Presiden Joko Widodo (kanan) menemui Menteri Perdagangan dan Industri Rusia Denis Manturov (kiri) saat kunjungan kerja di Istana Merdeka, Jakarta, Jumat (8/1). Kedua pihak membicarakan kerjasama bidang ekonomi, investasi pertambangan, dan pariwisata dengan pembebasan bea visa bagi warga Indonesia, serta menyampaikan surat Presiden Rusia Vladimir Putin terkait KTT ASEAN-Rusia yang akan digelar di Sochi, Rusia pada Juni mendatang. ANTARA FOTO/Yudhi Mahatma/nz/16

Jakarta, Aktual.com – Pemerintah akan meneken kerja sama perdagangan bebas (FTA) dalam Regional Comprehensive Economic Partnership (RCEP) yang rencananya akan dirampungkan akhir tahun 2016 ini.

Pasalnya, dari banyak FTA yang sudah dijalin tidak ada yang menguntungkan rakyat Indonesia. Untuk itu, pemerintah harus mengevaluasi berbagai komitmen perdagangan bebas yang mengikat Indonesia itu.

Apalagi memang perundingan kerja sama RCEP itu sangat tertutup dan tidak transparan.

“Selama ini perundingan kerjasama ekonomi internasional yang dilakukan oleh pemerintah tidak pernah demokratis bagi rakyat. Justru yang terjadi sangat elitis dan hanya melibatkan pebisnis dalam memberikan masukan,” tutur Direktur Eksekutif Indonesia for Global Justice (IGJ), Rachmi Hertanti, di Jakarta, Jumat (26/8).

Perundingan RCEP dimulai sejak tahun 2012 lalu, hingga saat ini sudah mencapai putaran perundingan ke-14 yang baru saja berlangsung pada 15-19 Agustus 2016 di Vietnam. Putaran perundingan RCEP selanjutnya akan digelar di China pada 11-22 Oktober 2016.

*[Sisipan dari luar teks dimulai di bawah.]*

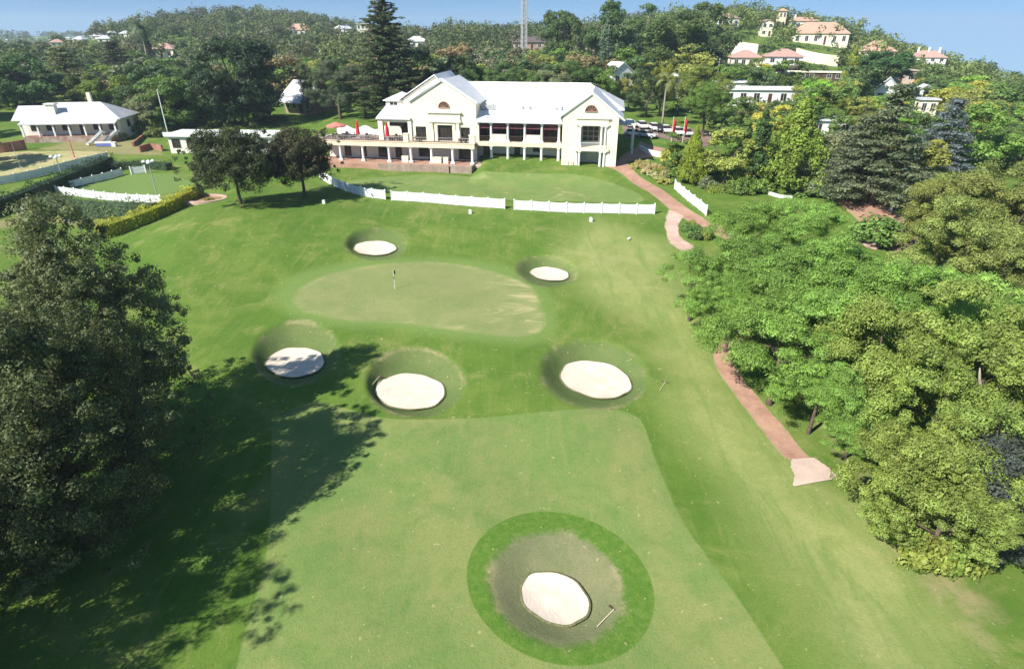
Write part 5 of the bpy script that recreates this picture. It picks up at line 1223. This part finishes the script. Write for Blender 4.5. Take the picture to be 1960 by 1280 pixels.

RCEP ini sebagai kerjasama mega trading block yang dibangun oleh negara anggota ASEAN + 6 negara, yaitu China, Korea Selatan, Australia, New Zealand, India, Jepang.

Menurut Rachmi, dari seluruh putaran perundingan yang dilakukan, hanya ada sedikit informasi mengenai perundingan RCEP. Pasalnya proses pertemuannya sendiri cenderung tertutup.

“Jadi isi perundingan FTA itu bukan hanya bicara ekspor dan impor. Tetapi ada aspek sosial dan hak-hak publik luas yang juga diatur di dalamnya, baik terkait isu akses terhadap obat murah hingga isu lingkungan,” jelas dia.

Belum lagi, kata dia, jika FTA itu mewajibkan merevisi seluruh undang-undang nasional yang berdampak luas kepada rakyat. “Sehingga sangat tidak adil jika rakyat malah tak dilibatkan dalam proses perundingan,” tegas Rachmi.

Puspa Dewy dari Solidaritas Perempuan menambahkan, kepentingan rakyat, termasuk kepentingan perempuan, harus jadi yang utama dalam perundingan RCEP ini. Apalagi pertumbuhan ekonomi yang memperlebar ketimpangan di Indonesia mesti jadi peringatan yang serius.

“Sehingga pemerintah bisa mengevaluasi berbagai komitmen perdagangan bebas yang mengikat Indonesia,” ujarnya.

Untuk itu, tegas Puspa, pemerintah ikut meneken kerja sama ini hanya karena ikut-ikutan negara lain saja. “Makanya, kami minta pemerintah jangan latah dengan tarik-menarik kepentingan negara maju dan perusahaan trans nasional yang berkedok kerjasama ekonomi,” ujarnya.

Berdasarkan bocoran yang dipublikasi oleh Wikileaks, diketahui bahwa salah satu bab dalam RCEP juga mengatur soal investasi. Dalam bab investasi tersebut diatur mengenai mekanisme Gugatan Investor Asing terhadap Negara atau dikenal dengan Investor State Dispute Settlement (ISDS).

Mekanisme ISDS ini merupakan salah satu isu yang paling kontroversial dalam konteks perdagangan bebas. Soalnya, ISDS membuka peluang intervensi kebijakan dan hukum negara oleh investor.

Oleh karena itu, kalangan dari Masyarakat Sipil Indonesia ini meminta pemerintah untuk mengkaji ulang perundingan itu. Sebab publik sendiri sangat berkepentingan untuk mengetahui isi perundingan dan bisa memberikan masukan.

“Karena jika pada akhirnya perjanjian ini disepakati, maka pelaksanaannya akan berdampak luas terhadap publik, karena menyangkut hak-hak dasar publik,” tandas Rachmi lagi.